Dan Graham’s glass-and-metal pavilions–minimalistic structures that deal with perceptual paradox–were the highlights of several recent shows that surveyed the artist’s work.
One of the intriguing and frustrating aspects of Dan Graham’s work is its sheer variety. Over the past 25 years Graham has carried out performances, installations, video works, photographs and, most recently, architectural-scale glass pavilions; in addition, he has published a substantial body of critical and speculative writing. By attempting to explore Graham’s work in all its complexity, the recent retrospective organized by the Nouveau Musee in Lyons went much further than previous shows (or, for that matter, the traveling exhibition “Dan Graham: Public/Private,” soon to be on view at the Art Gallery of Ontario). In part, this was because the sparsely installed Nouveau Musee exhibition encouraged visitors to discover and trace the connecting threads that run throughout Graham’s production.
The survey included about 24 works, ranging from Graham’s Conceptual pieces of the mid-’60s to his recent and proposed glass pavilions. While the show focused primarily on these structures–presented via photographs, models and various full-scale constructions–it sought at the same time to avoid the sorts of misunderstandings that arise when Graham’s works are considered as examples of “architecture” or “sculpture.” Graham quite deliberately blurs such boundaries in conceiving, executing and exhibiting his work. For example, in discussing the architectural models which formed the nucleus of the Nouveau Musee show, Graham said:
My purpose is to use these models as tools of propaganda to generate commissions for similar works, possibly including some (more pragmatic) alterations that adapt the project according to a specific site. I also use such models because of their ambiguity, since it is difficult to clearly define them as “artistic” or architectural works.
This kind of intentional ambivalence about the nature of specific works is characteristic of Graham’s method. The point was underscored in Lyons by presenting some of his models alongside finished, full-scale pavilions. Sometimes these models are “projects” which Graham never really expects to have built, as with Alteration to a Suburban House (1978), which was conceived from the start as a theoretical demonstration. But at other times, particularly with the glass pavilions, the models serve as an intermediary design stage. In order to understand how Graham’s work has developed and changed, the visitor must be able to recognize the crucial distinction between the “final” models of the early 1970s and the “provisional” models for pavilions of the ’80s.

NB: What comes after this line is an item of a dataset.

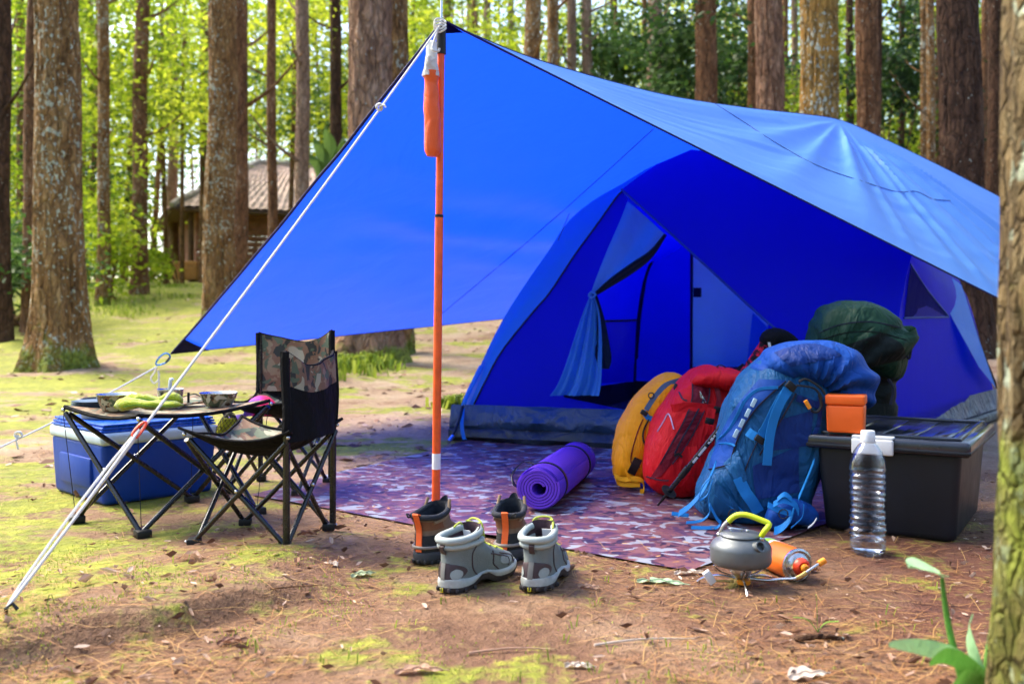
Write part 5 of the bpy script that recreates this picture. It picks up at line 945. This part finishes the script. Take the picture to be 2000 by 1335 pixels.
strp(b, [(1352, 872), (1360, 895), (1372, 918), (1380, 935)], .03, C_r, 'side_strap', t, .009); strp(b, [(1317, 890), (1325, 886), (1332, 892)], .008, M_black, 'buckle', t, .008); area(b, ([(1340, 870), (1320, 910), (1300, 950)], [(1385, 880), (1375, 920), (1360, 955)]), .006, C_r, 'side_pocket', o)
for c0_ in ((1367, 764), (1371, 772)): p_ = onsurf(b, [c0_], .008)[0]; MB().tube([p_, p_+V(.006, -.004, -.012), p_+V(.012, -.004, -.02), p_+V(.004, -.004, -.026), p_], .0014, 6).build('zip_pull', M_steel, t)
MB().tube(qpath([(1412, 722, 3.35), (1400, 716, 3.34), (1410, 713, 3.34), (1420, 722, 3.36), (1404, 724, 3.34)], 20), .002, 6).build('drawcord', M_dk, t)
for (x0, y0, x1, y1) in ((1258, 806, 1262, 816),): MB().box((.026, .010, .018), RT(onsurf(MB().box((.01, .01, .01), RT(Q(x0, y0, 3.45))).bvh(), [(x0, y0)], .0)[0], 0, 0, .5), .003, 2).build('buckle', M_black, t)
for c0_ in ((1402, 800), (1386, 822)): MB().box((.030, .010, .022), RT(onsurf(b, [c0_], .012)[0], 0, 0, .2), .003, 2).build('buckle', M_black, t)
strp(b, [(1352, 744), (1351, 782), (1336, 822), (1313, 864), (1289, 906)], .0035, M_dk, 'seam', o, .0045); strp(b, [(1385, 744), (1385, 776), (1367, 821), (1341, 869), (1313, 906)], .0035, M_dk, 'seam', o, .0045)
strp(b, [(1262, 930), (1300, 938), (1345, 930), (1375, 915)], .0035, M_dk, 'seam', o, .0035); strp(b, [(1395, 745), (1404, 775), (1400, 798)], .016, C_rd, 'lid_strap', t, .014)
# trekking pole
tp0, tp1 = G(1283, 992), Q(1404, 838, 3.0); tp0[2] += .006; dv = tp1-tp0; t = thing('trekking_pole', 'black trekking pole with white lettering leaning between the packs', 'pole', tp0)
MB().tube([tp0, tp0+dv*.22], [.003, .0065], 10).build('tip', M_black, t); MB().tube([tp0+dv*.18, tp0+dv*1.25], .0085, 12).build('shaft', M_tube, t); MB().tube([tp0+dv*.40, tp0+dv*.52], .0105, 12).build('lock_sleeve', M_black, t)
dn_ = nrm(dv); MB().lathe([(.006, -.003), (.026, -.001), (.027, .002), (.006, .004)], 24, Matrix.Translation(Vector(tp0+dv*.20)) @ Vector(dn_).to_track_quat('Z', 'Y').to_matrix().to_4x4()).build('basket', M_black, t)
sdv = nrm(np.cross(dn_, V(0, 1, 0))); fr_ = nrm(np.cross(sdv, dn_)); fr_ = fr_*(-1 if fr_[1] > 0 else 1)
for s0, s1 in ((.60, .67), (.69, .80)): MB().ribbon([tp0+dv*s0+fr_*.0087, tp0+dv*s1+fr_*.0087], .007, sdv, .0006).build('white_flash', M_white, t)
for k in range(9):      # white lettering on the shaft, too small to read
    q0 = .84+k*.042; MB().ribbon([tp0+dv*q0+fr_*.009, tp0+dv*(q0+.022+.008*(k % 3 == 1))+fr_*.009], .0075 if k % 2 else .0055, sdv, .0005).build('letter', M_white, t)
    if k % 3 != 2: MB().ribbon([tp0+dv*(q0+.022)+fr_*.009-sdv*.002, tp0+dv*(q0+.036)+fr_*.009-sdv*.002], .003, sdv, .0005).build('letter', M_white, t)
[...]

For instance, there were three small-scale models of his recent Gift Shop/Coffee Shop (1989) in the show, each representing a different version of the project, as well as a completed pavilion. By siting the full-scale work within the museum’s neutral, indoor exhibition space, Graham and the curators forced visitors to puzzle over how to approach it: as a sculpture within an exhibition or, in the artist’s words, “as something real and permanent–in short an architectural Work.”
Graham’s earliest work grew out of the New York art milieu of the mid-1960s. In 1964 he and a friend opened a Manhattan gallery dedicated to avant-garde art. The gallery lasted only a year, but it brought Graham in contact with figures like Robert Smithson, Jo Baer, Dan Flavin and Donald Judd. Not long after, Graham began to formulate his own art projects, which reflected concerns shared by his Minimalist and Conceptualist peers: the notion of the art work as a “structure of information” rather than a physical object, the nature of the spectator’s perceptual experience within the gallery space, and the effect (both aesthetic and economic) of the reproduction of art works in magazines.

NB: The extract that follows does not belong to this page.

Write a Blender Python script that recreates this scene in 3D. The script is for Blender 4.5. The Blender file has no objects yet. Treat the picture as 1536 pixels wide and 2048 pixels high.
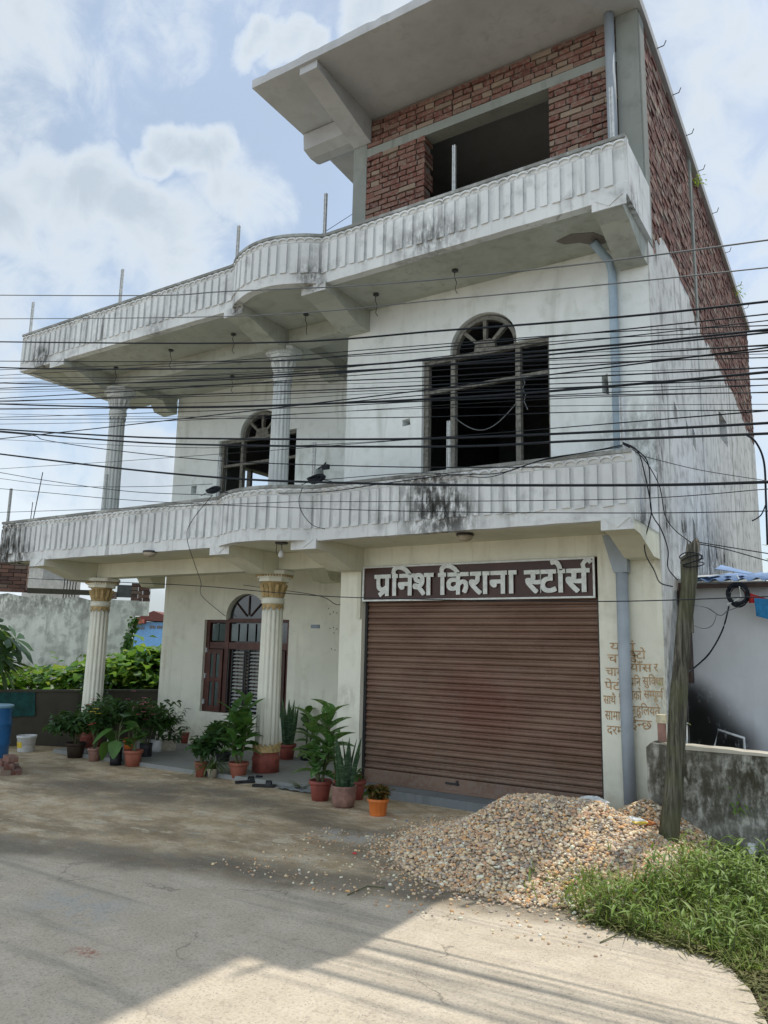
import bpy, bmesh, math, random
import numpy as np
from mathutils import Vector, Matrix
from mathutils.geometry import tessellate_polygon
random.seed(7); np.random.seed(7)
PI = math.pi
sc = bpy.context.scene
COL = sc.collection

# ------------------------------------------------------------------ camera
CAMLOC = np.array([1.621, -7.391, 1.6])
YAW, PITCH, ROLL, FPX = math.radians(32.517), math.radians(9.952), math.radians(1.192), 1521.02
_fw = np.array([-math.sin(YAW)*math.cos(PITCH), math.cos(YAW)*math.cos(PITCH), math.sin(PITCH)])
_rt = np.array([math.cos(YAW), math.sin(YAW), 0.0]); _up = np.cross(_rt, _fw)
_r2 = _rt*math.cos(ROLL) + _up*math.sin(ROLL); _u2 = -_rt*math.sin(ROLL) + _up*math.cos(ROLL)
cam_data = bpy.data.cameras.new('camera')
cam = bpy.data.objects.new('camera', cam_data); COL.objects.link(cam)
M = Matrix(((_r2[0], _u2[0], -_fw[0], CAMLOC[0]), (_r2[1], _u2[1], -_fw[1], CAMLOC[1]), (_r2[2], _u2[2], -_fw[2], CAMLOC[2]), (0, 0, 0, 1)))
cam.matrix_world = M
cam_data.sensor_fit = 'HORIZONTAL'; cam_data.sensor_width = 36.0; cam_data.lens = 36.0*FPX/1536.0
cam_data.clip_end = 2000; cam_data.clip_start = 0.05
sc.camera = cam

def ray(u, w): return _r2*(u-768)/FPX - _u2*(w-1024)/FPX + _fw
def onX(u, w, X): d = ray(u, w); return Vector(CAMLOC + d*(X-CAMLOC[0])/d[0])
def onY(u, w, Y): d = ray(u, w); return Vector(CAMLOC + d*(Y-CAMLOC[1])/d[1])
def onZ(u, w, Z): d = ray(u, w); return Vector(CAMLOC + d*(Z-CAMLOC[2])/d[2])

# ------------------------------------------------------------------ light
SUN_EL, SUN_AZ = math.radians(62), math.radians(16.7)      # azimuth from +Y towards +X: the sun stands behind the house
world = bpy.data.worlds.new('World'); sc.world = world; world.use_nodes = True
nt = world.node_tree; nt.nodes.clear()
def N(tree, t, **kw):
    n = tree.nodes.new(t)
    for k, v in kw.items(): setattr(n, k, v)
    return n
out = N(nt, 'ShaderNodeOutputWorld'); bg = N(nt, 'ShaderNodeBackground'); bg.inputs['Strength'].default_value = 0.15
nt.links.new(bg.outputs[0], out.inputs[0])
sky = N(nt, 'ShaderNodeTexSky'); sky.sky_type = 'NISHITA'; sky.sun_disc = False
sky.sun_elevation = SUN_EL; sky.sun_rotation = SUN_AZ; sky.air_density = 1.3; sky.dust_density = 1.6; sky.ozone_density = 2.0
tc = N(nt, 'ShaderNodeTexCoord')
def W_math(op, a, b=None, clamp=False):
    n = N(nt, 'ShaderNodeMath', operation=op); n.use_clamp = clamp
    for i, x in enumerate((a, b)):
        if x is None: continue
        if isinstance(x, (int, float)): n.inputs[i].default_value = x
        else: nt.links.new(x, n.inputs[i])
    return n.outputs[0]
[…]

For example, Graham investigated the effects of art’s “technical reproduction” by making Conceptual pieces meant to exist solely as texts appearing in the advertising or editorial sections of various magazines. Works such as Schema, Figurative and Homes for America (all 1966) were published in both avant-garde journals and general circulation magazines, ranging from Art and Language to Arts Magazine to Harper’s Bazaar. Schema, which resembles a Minimalist poem, is simply a list of the technical specifics of its own presentation: the number of words and letters printed, the name of the paper stock and type-face used, the paper size and so on. Since the particulars change with each publication in different journals, Schema exists both as a purely conceptual “data field” and as a series of varying physical incarnations. Homes for America, a photo-and-text essay on the permutations of colors and architectural styles of suburban tract houses, was published in Arts Magazine in 1967. But the piece might also be regarded as an unpredictable mix of Conceptual art and cultural criticism, in which postwar housing developments are treated as examples of “serial logic” and minimalist form.